The incumbent is expected to develop a broad skill set with some specialization. Thus, the incumbent is capable of performing any of the above, or providing services normally performed by other support personnel, either by employing existing skills or by obtaining the required skills. The extent to which the incumbent does so depends upon available time, current needs, and capabilities.

Qualifications

A minimum requirement is a university degree in a computing discipline together with relevant experience, or a combination of education and/or experience deemed to be equivalent.

The incumbent has broad-based system administration skills for at least one of Windows or Unix based systems with obvious potential for gaining expertise in the other.

Familiarity with both the software and component level hardware aspects of supporting continually changing environments is expected, together with a fundamental understanding of how our computing technology works, or clear potential for it.

Career Path

There are a variety of abilities involved in these positions. It's expected that a change in position grade is the result of a change in some of the requirements, but not necessarily all. Specialization is reasonable. However there are certain characteristics that are common to all position grade changes. They are:

  • abstract thinking
  • breadth and depth of experience and knowledge
    • general technical knowledge and experience
    • local knowledge
  • extent and difficulty of responsibilities
  • disciplined, standardized approach

In general, most will engage in some level of day-to-day support of the computing environment. The extent to which that is supplanted by activities that have wider impact on the computing infrastructure depends upon a more senior position grade, and available staff.

A senior position requires a sufficient depth and breadth of experience that it can be usefully applied to virtually all relevant problems in the computing environment. An incumbent in a senior position is considered an expert in several areas.

Less senior positions may involve more mobility, typically visiting machines in offices for repairs that can't be performed via the network.
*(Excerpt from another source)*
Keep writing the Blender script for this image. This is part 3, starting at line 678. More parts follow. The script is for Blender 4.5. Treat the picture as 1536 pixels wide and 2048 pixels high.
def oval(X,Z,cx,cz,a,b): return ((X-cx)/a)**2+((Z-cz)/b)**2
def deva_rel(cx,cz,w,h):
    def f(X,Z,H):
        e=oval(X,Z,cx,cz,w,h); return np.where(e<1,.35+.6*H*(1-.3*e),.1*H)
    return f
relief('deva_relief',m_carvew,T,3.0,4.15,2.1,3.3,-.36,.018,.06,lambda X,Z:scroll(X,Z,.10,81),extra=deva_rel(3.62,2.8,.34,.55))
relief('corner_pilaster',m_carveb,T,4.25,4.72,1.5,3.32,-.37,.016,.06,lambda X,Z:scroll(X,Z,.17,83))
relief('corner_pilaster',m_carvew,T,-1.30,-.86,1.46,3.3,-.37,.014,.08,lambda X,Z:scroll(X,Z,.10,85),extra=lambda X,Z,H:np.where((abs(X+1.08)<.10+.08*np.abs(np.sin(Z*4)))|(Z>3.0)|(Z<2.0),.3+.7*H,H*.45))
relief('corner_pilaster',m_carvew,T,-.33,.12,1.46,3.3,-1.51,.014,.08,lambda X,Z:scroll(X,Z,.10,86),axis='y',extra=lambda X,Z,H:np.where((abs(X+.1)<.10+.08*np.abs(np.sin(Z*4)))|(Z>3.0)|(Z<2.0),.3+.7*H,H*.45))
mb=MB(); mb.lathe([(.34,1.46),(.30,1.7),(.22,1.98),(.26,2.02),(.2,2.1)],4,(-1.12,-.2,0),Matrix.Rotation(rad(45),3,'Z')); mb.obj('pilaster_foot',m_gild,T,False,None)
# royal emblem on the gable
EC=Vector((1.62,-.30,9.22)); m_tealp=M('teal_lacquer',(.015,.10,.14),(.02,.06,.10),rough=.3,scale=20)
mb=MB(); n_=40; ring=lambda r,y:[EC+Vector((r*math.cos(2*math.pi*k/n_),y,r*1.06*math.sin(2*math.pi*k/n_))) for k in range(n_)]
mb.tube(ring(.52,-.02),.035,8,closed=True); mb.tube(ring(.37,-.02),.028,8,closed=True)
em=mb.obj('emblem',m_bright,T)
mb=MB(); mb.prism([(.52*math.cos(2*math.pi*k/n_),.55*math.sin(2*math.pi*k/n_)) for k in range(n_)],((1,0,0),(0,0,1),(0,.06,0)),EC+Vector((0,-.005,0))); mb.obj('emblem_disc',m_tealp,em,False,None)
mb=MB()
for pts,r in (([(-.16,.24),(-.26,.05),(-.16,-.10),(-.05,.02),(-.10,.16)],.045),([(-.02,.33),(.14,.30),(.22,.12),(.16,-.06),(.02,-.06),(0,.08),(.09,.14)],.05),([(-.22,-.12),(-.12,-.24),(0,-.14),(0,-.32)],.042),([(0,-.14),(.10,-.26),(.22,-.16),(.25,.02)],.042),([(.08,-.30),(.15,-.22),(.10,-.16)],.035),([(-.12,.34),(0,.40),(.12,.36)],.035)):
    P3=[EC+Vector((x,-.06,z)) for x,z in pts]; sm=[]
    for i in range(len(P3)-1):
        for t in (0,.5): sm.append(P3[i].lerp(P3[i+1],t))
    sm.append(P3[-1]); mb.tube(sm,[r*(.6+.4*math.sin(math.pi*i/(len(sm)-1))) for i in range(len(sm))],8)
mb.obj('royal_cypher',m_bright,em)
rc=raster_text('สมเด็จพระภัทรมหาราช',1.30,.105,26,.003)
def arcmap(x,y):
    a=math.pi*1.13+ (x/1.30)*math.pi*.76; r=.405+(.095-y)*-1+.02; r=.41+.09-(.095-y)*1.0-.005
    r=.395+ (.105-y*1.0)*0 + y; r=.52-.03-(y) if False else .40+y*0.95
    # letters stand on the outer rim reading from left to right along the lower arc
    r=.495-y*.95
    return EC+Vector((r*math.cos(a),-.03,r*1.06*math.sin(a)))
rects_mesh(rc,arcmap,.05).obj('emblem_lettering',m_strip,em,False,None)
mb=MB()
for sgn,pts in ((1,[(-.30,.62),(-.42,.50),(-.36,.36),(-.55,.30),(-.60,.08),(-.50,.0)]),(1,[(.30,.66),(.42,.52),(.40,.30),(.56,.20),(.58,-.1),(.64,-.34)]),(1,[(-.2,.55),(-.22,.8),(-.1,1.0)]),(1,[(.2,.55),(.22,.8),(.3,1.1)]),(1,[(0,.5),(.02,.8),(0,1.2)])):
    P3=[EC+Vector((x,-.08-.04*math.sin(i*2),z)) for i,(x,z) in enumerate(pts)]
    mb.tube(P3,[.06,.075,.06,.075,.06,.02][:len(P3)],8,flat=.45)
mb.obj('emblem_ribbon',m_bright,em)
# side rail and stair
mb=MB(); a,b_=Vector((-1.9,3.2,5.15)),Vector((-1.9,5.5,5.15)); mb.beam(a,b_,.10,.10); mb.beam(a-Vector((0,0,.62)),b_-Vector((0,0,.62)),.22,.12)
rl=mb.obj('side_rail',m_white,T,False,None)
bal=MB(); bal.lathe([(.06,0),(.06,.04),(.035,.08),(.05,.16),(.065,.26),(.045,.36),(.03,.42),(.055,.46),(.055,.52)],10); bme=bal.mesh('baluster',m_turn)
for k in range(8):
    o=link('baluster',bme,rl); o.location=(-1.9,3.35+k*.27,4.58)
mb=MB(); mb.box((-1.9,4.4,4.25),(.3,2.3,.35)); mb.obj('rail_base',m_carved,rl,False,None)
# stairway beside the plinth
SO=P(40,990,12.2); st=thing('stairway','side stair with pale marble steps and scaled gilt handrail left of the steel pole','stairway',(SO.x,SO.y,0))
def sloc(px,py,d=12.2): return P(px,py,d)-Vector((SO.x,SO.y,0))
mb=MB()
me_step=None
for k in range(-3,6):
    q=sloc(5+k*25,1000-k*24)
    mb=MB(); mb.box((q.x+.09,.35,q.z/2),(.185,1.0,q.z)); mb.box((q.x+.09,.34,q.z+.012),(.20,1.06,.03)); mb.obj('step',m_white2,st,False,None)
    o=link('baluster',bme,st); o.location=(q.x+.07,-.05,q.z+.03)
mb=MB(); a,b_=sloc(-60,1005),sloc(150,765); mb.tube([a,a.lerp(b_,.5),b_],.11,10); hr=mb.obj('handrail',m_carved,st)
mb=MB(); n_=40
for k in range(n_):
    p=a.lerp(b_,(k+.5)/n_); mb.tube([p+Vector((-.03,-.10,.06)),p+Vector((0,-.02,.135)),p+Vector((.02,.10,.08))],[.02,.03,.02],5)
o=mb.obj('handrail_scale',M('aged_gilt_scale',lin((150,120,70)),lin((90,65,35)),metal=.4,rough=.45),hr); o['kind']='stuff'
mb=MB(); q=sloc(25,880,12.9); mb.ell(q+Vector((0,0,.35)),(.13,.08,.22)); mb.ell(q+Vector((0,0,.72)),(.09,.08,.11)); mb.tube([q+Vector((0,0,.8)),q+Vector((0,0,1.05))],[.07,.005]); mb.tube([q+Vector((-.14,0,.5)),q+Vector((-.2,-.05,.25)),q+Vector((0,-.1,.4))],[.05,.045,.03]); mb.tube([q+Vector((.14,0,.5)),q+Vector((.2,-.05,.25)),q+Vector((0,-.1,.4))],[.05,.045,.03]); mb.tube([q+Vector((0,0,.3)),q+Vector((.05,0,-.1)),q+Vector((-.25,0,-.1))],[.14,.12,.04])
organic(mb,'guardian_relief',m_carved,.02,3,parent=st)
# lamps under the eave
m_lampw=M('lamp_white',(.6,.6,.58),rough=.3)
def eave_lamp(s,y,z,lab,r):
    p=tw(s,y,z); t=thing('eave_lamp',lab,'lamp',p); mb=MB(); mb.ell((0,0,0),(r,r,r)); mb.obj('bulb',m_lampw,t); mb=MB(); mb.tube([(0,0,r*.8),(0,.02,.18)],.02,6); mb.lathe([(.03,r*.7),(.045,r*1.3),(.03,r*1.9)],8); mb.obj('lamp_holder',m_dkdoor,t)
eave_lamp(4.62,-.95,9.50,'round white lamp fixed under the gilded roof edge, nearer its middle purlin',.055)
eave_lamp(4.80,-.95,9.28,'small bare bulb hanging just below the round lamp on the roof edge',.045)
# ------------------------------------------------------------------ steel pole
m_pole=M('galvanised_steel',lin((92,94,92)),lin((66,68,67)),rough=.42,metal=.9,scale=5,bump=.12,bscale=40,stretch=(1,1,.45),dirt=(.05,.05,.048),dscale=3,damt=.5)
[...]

In comparing these positions with those in IST, we see that the closest resemblance is with those in "tech support" (referred to as "system support specialists") and "systems" (referred to as "systems integration specialists"). IST has the luxury of having enough staff to afford a separation of the two groups. Other departments do not in general have that option. As a result, senior positions have the added complication of being required to engage in some interrupt-driven work.